Так оставил бы ты сейчас надежду в финале или нет?

Сейчас я бы отложил монтаж. Но мне все равно очень нравятся эти кадры, и я не соглашусь с тем, что это однозначный хеппи-энд: они же выезжают на свет, а потом заезжают в тоннель снова. Но я отдаю себе отчет в том, что сейчас такое время, когда сложно смотреть что-то о России. Например, у нас был показ в Америке, и зрители говорили: вот вы салют в метро показываете, а для нас уже это настоящие бомбы.
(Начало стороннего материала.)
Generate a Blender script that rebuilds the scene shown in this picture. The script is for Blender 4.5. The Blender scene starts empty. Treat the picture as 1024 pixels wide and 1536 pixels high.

Зрителям невозможно отделаться от облетевших весь мир кадров из украинской подземки, и люди часто их вспоминают.

Как документалист, ты чувствуешь сейчас невозможность снимать кино в России, ощущаешь запрет на реальность?

Когда мы с Сашей Кулак снимали наш первый фильм «Саламанка» в Мексике, я думал, что можно быть космополитом и снимать везде. А сейчас я все больше и больше понимаю, что мне надо снимать либо в Беларуси, либо в России. Но я еще осенью уехал учиться в магистратуру в Будапешт и думаю, что мне надо доучиться. В европейском контексте я себя не вижу и не могу представить, что я, как, например, Роберто Минервини в «Сердцебиении», поеду в Америку и буду снимать там кино. А по поводу запрета на реальность, я думаю, что сейчас у документалиста в России, наоборот, очень много работы. Необходимо фиксировать состояние общества, этот тяжелый воздух, его нельзя пропустить.

Есть у тебя самого ответ на вопрос, куда мы едем?

Раньше я бы, наверное, ответил, что все нормально будет. А сейчас я реально не понимаю, что происходит, поэтому, собственно, и оставил в названии этот вопрос.